Is this bad? Do I look fat?
I am getting married in Cuba in a month and I am self conscious about my body. I had a baby almost a year ago and my belly is covered in stretch marks. 😬 😬
I took off my picture because most of you are just straight out rude. I do have issues! I have anorexia, I have anxiety about my body. I am going to Cuba and in an effort to raise my confidence I posted a bikini picture here. All I get is people assuming shit that is not true. If I want likes and upvotes I will post my boobs on IG! Guess what?! The reason why I stopped using this app is because of most of you people who put others down!
I have been fat before and I do feel fat now. Even tho others say I am not I do not see it that way. I pick every part of my body apart. Is there anything I need to be proud of? If so, I certainly do not see it. If I would, I would be posting these pictures 24/7 on other social media where people actually like your posts. I am not an attention whore but thx!
UPDATE:
Thank you for those who have given me positive messages and reached out to me. I appreciate your support more than you think! I am sorry I haven’t responded to everyone’s comment, I wanted to take some time and get away from this site.
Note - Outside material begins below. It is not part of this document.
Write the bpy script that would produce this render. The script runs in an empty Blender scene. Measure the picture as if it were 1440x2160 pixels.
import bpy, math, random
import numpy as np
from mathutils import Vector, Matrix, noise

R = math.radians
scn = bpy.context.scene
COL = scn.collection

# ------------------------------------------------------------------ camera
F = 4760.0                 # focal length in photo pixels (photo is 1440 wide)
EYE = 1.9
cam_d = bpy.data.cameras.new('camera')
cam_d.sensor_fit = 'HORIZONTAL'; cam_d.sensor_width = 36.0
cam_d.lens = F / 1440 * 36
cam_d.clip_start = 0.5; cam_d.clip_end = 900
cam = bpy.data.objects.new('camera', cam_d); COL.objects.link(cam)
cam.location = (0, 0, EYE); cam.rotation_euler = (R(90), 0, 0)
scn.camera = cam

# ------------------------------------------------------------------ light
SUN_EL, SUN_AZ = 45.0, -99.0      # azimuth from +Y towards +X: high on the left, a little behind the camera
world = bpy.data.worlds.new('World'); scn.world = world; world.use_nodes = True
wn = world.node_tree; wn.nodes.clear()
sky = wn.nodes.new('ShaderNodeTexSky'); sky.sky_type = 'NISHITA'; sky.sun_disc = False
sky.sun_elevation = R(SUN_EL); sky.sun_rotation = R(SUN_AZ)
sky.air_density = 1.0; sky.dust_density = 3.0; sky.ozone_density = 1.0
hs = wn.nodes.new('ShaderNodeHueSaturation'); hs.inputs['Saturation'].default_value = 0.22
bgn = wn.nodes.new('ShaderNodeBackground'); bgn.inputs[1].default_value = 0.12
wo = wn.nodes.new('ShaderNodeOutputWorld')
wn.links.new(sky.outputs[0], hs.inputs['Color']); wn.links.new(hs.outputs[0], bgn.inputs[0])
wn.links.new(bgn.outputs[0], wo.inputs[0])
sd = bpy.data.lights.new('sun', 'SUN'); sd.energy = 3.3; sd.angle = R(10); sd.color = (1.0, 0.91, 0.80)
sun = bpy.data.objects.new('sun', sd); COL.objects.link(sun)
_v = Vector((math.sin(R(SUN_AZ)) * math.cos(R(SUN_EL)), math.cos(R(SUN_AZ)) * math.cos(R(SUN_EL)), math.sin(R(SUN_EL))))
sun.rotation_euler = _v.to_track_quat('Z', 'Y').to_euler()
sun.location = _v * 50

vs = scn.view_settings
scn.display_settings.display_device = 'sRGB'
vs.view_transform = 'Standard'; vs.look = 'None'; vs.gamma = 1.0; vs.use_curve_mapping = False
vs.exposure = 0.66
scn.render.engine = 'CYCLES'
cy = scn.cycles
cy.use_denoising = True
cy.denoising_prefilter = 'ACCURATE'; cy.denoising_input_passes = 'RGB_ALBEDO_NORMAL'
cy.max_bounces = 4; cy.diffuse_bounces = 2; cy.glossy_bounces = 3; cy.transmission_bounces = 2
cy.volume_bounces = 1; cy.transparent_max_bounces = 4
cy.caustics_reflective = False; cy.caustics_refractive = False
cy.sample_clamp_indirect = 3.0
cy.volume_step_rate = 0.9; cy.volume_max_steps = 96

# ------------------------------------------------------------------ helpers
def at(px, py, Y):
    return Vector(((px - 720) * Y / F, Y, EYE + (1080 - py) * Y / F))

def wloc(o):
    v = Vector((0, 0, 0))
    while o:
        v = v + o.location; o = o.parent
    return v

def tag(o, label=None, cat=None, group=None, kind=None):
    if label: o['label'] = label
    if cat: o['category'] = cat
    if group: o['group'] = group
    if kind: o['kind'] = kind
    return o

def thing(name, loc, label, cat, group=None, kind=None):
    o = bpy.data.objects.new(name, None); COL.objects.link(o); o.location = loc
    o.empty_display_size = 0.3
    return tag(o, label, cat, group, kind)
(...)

I came to this site to honestly and genuinely ask about people’s opinions and a lot of the messages I received were uncalled for.
Someone posted a gif in the comments. It said something along the lines of “I will deep throat for likes”. Whoever posted that gif, I want you to know that you are disgraceful and absolutely disgusting for using such a language! There are people on this site who are in need of help! People can make it or break it and sometimes it only takes 1 person to help or destroy someone’s mental well being. I can’t comprehend how my photo and question were “only for likes” but the others are not on this site?!
I am all for supporting other women!! I hope everyone who reads this will look in the mirror today and everyday from now on and say “damn baby, I am hot”.
I hope no one will receive such harsh and hateful comments as I did for something that could have been avoided. My wedding is in 3 weeks and I am STILL dealing with a serious eating disorder. I want to get better, but I am absolutely terrified of losing control over my body. I have a terrible fear of “being fat”, if that makes sense. When I look in the mirror I don’t see anything positive looking back. It’s in my head, but it consumes my life.